There's a reason why Christmas carols start filling the air before we have polished off the last pieces of our Halloween candy. Craving a sense of community and drawn to ritual, we welcome the return of seasonal music, even if the calendar says we have several weeks to go before Dec. 25, according to Jeffrey Sharkey, director of the Peabody Institute at The Johns Hopkins University.
Whether your favorite holiday song features a warbling chorus of Peanuts characters accompanied by a toy piano or a pitch-perfect boys' choir accompanied by a Steinway, the songs of the season have a way of bringing us together, particularly in Western culture, said Sharkey, a pianist, composer, and veteran music educator.
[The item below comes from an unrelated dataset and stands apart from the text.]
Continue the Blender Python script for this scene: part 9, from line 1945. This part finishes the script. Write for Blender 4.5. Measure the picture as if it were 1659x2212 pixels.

"Carols have a particular place in people's hearts because they come at a very important time—the Christmas season," Sharkey said. "I think whatever one's religion, these carols are part of, certainly, the Western tradition. And there's a ritual element to the carol."
For Sharkey, Coventry Carol has long been a holiday touchstone. Written in the 16th century, the bittersweet carol tells the story of Herod's decree to put to death all the first-born boys in Bethlehem under the age of 2, for fear that the Messiah might be among them. As a student at Newark High School in Delaware, Sharkey was part of a choral group that performed the song each year, a ritual he remembers with fondness. Later in life, he and his wife bought their first home in the town of Coventry in England, where the piece was originally performed.
Besides his personal history with the Coventry Carol, Sharkey is drawn in by the beauty he hears in both its musical structure and the story it tells.
"It's mostly in a minor key until the very last chord and, rather as a surprise, you get a major triad," Sharkey said. "It has a fancy name, a French name called a tierce de Picardie, or a Picardy third, and that's just to have a very strong effect at the end of a minor piece. It's also really moving because of the words. The words are really about a mother parting with a child because of Herod's decree that all first-borns under the age of 2 must be sacrificed, and she's saying goodbye to this child."
The way the Coventry Carol keeps looping back on the same sequence of notes is emblematic of the larger tradition taking place in the songs of the holiday season, Sharkey said.
"We take comfort in ritual," Sharkey said. "We take comfort in hearing some familiar songs, some familiar melodies expressing familiar sentiments at a particular time of year. It is something that brings us together and binds us together."